Folha - Qual a relação entre o Plano Real e o Mercosul.
Fritsch - O Plano Real ajudou muitíssimo porque virou a cabeça do governo argentino, sinalizou um período de crescimento e estabilização cambial no Brasil. O Mercosul ajuda o Plano Real porque consolida a política comercial. Isso é ótimo. Antes, éramos vistos como um elefante desastrado.
Folha - Daqui a quanto tempo um brasileiro poderá ter um plano de previdência no Uruguai?
Denot - Na próxima geração. E é uma resposta para dar alguma.
Folha – O livre trânsito de recursos vai preceder o livre trânsito de pessoas?
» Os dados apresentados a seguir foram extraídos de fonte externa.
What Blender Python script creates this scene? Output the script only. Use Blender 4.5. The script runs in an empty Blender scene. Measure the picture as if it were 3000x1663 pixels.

Fritsch – Provavelmente, sim. As negociações, até agora, centraram-se muito na área comercial. Mas vamos precisar avançar em outras áreas. No Câmbio, é provável que tenhamos que criar alguma coisa nos moldes da serpente européia (sistema de câmbio europeu que estabelece uma zona de flutuação rígida entre as moedas): a jibóia latino-americana.
Folha – E os impostos?
Fritsch – A área comercial é como um elefante. Se a gente erra, eles começam a fazer barulho, a ranger. Dá tempo para consertar. Ativo, doutor, é que nem coelho. São milhões que migram. Um erro e uma Bolsa pode desaparecer em um ano. O ideal é ter um IVA (Imposto sobre Valor Agregado) no destino. Depois, é só uma questão de normalização de alíquotas. Mas não dá para fazer isso antes da nossa discussão interna.